* Provided data
**********

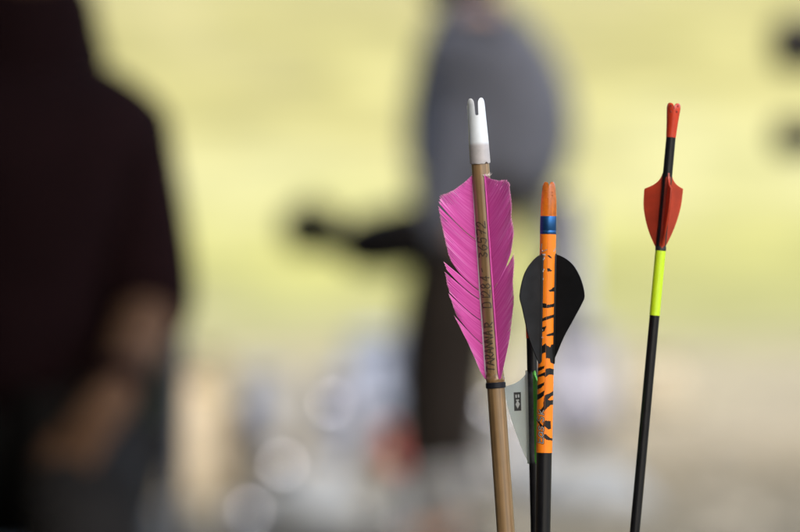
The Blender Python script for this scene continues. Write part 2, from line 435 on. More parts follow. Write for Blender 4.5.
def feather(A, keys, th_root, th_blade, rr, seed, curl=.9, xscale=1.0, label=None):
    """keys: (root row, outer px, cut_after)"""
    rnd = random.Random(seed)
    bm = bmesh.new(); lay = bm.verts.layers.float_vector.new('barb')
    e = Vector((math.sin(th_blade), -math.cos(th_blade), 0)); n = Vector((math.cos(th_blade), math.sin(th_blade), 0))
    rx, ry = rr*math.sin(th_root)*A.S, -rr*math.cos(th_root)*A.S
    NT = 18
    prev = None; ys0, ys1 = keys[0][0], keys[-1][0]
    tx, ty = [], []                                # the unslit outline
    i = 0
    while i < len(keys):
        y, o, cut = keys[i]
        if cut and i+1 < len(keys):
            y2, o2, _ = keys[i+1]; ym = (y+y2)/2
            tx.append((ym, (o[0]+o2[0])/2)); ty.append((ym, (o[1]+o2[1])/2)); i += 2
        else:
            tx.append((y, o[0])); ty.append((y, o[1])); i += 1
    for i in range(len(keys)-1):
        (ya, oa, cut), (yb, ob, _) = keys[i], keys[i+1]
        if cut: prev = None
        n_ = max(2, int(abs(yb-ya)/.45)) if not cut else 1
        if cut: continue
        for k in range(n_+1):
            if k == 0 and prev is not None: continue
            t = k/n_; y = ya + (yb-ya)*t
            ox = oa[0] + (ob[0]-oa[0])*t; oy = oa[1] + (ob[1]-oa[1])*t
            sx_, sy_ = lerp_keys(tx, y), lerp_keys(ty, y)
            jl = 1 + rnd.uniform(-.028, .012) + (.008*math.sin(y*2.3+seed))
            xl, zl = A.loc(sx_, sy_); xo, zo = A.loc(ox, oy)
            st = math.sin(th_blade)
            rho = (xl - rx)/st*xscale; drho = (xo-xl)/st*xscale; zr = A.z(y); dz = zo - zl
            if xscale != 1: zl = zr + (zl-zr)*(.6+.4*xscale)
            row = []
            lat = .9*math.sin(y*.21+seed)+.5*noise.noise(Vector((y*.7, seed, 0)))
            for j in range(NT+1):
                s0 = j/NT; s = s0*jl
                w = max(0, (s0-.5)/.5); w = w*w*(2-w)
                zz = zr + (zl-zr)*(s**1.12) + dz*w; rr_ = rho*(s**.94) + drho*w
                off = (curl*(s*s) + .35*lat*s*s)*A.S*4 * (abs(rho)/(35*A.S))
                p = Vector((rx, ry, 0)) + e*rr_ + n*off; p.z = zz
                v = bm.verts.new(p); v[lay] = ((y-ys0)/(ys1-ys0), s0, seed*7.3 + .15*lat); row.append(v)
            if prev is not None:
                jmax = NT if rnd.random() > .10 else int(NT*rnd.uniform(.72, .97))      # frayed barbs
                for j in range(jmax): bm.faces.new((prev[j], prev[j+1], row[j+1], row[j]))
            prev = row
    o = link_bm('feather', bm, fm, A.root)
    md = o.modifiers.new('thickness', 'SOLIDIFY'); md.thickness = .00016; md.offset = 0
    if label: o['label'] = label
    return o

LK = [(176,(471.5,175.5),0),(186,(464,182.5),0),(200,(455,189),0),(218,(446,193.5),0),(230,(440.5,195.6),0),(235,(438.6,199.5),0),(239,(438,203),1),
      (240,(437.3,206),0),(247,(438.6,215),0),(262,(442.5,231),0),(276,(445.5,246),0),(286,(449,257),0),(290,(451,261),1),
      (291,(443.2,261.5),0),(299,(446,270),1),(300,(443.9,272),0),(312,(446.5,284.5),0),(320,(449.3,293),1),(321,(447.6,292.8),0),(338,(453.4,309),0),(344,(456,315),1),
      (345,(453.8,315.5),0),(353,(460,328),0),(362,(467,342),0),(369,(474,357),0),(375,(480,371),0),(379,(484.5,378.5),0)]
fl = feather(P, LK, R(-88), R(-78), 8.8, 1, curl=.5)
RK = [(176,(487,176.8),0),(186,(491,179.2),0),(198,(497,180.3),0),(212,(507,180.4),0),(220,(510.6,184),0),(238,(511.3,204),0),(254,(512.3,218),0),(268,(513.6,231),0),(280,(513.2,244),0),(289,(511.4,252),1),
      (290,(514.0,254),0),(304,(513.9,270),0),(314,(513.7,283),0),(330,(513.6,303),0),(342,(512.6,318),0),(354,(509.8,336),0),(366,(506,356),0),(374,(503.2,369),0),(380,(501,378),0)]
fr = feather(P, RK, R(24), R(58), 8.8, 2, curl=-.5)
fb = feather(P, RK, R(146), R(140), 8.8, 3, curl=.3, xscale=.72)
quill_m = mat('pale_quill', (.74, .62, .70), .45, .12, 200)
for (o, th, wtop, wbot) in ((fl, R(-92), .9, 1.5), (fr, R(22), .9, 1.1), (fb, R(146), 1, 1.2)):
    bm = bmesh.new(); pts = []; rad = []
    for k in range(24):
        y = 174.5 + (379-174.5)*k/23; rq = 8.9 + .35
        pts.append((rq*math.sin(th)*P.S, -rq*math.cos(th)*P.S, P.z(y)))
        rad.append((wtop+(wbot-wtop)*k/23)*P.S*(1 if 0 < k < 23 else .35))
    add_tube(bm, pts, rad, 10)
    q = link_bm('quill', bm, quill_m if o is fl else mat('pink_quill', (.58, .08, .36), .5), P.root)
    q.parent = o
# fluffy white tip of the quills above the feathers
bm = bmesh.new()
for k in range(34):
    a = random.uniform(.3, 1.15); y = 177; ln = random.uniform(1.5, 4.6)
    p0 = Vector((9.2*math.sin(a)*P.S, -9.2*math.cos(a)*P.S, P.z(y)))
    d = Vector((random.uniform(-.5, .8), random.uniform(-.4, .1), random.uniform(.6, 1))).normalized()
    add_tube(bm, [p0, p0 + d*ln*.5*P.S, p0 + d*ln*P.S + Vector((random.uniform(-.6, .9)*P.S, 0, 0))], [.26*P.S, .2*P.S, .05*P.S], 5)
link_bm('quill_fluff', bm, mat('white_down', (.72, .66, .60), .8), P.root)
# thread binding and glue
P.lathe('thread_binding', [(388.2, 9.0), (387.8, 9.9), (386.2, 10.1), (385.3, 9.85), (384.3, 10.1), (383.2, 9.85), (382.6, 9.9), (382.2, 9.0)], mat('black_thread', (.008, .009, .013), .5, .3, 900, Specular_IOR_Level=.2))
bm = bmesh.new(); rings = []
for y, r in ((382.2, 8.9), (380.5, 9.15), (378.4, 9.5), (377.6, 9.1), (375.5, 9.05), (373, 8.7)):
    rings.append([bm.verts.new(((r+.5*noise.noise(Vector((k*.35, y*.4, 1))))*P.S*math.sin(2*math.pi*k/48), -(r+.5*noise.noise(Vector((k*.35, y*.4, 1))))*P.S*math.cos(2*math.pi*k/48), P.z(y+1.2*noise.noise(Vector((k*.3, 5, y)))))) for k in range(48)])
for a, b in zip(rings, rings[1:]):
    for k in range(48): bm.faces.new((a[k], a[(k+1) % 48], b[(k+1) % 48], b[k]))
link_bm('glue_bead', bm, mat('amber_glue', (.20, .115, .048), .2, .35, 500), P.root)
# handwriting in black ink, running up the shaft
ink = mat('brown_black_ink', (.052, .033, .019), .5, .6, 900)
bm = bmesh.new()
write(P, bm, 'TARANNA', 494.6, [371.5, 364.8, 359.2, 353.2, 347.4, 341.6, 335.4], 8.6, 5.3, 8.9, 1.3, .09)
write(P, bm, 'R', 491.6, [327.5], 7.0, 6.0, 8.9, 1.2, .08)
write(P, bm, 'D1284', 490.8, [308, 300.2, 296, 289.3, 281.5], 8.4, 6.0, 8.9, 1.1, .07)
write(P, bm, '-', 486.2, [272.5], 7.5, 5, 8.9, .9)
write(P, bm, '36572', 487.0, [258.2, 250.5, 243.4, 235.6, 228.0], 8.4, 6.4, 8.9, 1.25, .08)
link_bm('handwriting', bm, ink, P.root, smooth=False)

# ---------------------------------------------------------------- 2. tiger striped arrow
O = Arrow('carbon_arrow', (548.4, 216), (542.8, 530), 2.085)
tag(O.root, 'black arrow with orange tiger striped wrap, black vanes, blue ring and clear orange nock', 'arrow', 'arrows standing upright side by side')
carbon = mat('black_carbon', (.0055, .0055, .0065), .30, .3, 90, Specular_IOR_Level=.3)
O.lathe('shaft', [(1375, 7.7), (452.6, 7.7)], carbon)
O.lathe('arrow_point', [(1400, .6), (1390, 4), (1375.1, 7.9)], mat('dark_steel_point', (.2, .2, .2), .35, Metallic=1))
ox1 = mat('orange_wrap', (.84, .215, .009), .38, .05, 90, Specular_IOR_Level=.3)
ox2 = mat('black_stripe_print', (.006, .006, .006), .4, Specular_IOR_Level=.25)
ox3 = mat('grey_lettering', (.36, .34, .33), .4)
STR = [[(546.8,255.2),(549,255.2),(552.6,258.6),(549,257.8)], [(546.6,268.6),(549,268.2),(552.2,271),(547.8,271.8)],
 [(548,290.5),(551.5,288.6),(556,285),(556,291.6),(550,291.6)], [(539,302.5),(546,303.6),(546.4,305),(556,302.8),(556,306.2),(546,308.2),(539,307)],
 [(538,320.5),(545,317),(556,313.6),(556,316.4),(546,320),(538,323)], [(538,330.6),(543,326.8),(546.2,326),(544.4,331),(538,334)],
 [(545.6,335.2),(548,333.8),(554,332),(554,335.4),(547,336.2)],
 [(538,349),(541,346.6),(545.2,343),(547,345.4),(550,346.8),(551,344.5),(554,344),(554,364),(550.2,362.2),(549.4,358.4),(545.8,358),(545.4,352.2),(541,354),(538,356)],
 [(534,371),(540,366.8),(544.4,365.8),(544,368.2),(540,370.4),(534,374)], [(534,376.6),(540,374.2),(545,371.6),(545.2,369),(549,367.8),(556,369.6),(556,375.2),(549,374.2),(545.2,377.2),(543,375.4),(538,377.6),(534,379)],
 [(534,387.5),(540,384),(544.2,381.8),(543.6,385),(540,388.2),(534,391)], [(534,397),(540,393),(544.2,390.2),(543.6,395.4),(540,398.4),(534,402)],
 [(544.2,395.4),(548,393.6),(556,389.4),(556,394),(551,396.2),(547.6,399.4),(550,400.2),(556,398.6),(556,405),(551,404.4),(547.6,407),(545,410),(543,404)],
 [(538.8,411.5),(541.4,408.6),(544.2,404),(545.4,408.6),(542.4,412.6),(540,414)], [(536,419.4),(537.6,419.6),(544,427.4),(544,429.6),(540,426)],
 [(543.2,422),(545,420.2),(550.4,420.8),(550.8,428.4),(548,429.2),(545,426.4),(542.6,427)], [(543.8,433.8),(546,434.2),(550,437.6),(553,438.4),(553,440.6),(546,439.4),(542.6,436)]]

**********

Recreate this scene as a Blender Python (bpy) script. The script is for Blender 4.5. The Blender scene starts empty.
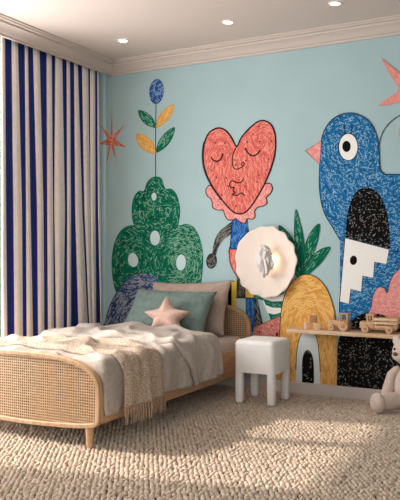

**********

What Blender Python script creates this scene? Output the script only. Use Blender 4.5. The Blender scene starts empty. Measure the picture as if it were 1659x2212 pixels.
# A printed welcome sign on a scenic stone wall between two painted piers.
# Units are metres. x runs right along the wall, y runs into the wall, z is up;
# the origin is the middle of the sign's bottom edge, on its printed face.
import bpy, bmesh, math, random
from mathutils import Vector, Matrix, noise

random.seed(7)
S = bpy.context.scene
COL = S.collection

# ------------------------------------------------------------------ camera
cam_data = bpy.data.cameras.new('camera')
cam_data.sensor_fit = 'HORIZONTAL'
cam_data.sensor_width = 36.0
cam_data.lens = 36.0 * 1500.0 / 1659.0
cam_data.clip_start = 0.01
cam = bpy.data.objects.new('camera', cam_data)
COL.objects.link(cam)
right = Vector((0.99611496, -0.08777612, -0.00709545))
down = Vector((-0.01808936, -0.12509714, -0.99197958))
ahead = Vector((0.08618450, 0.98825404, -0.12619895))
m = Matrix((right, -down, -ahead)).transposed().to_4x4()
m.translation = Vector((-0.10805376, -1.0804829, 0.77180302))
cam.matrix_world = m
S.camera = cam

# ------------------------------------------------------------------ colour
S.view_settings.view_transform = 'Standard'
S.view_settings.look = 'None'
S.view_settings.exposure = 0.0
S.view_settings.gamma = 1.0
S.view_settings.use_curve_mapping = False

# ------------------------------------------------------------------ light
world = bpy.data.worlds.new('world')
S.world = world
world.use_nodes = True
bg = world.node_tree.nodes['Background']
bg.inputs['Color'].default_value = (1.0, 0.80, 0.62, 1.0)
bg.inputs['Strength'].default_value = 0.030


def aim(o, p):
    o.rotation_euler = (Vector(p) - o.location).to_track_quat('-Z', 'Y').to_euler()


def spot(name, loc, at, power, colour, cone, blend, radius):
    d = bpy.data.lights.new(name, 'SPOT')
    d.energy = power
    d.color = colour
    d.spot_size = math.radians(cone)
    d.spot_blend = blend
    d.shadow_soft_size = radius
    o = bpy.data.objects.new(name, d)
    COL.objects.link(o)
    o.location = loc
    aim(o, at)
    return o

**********

* Problem to solve
Exactly and only the lines from the line that contains "What Blender Python" through the line that contains "COL = S.collection" are to be repeated as they stand.

* Task response
What Blender Python script creates this scene? Output the script only. Use Blender 4.5. The Blender scene starts empty. Measure the picture as if it were 1659x2212 pixels.
# A printed welcome sign on a scenic stone wall between two painted piers.
# Units are metres. x runs right along the wall, y runs into the wall, z is up;
# the origin is the middle of the sign's bottom edge, on its printed face.
import bpy, bmesh, math, random
from mathutils import Vector, Matrix, noise

random.seed(7)
S = bpy.context.scene
COL = S.collection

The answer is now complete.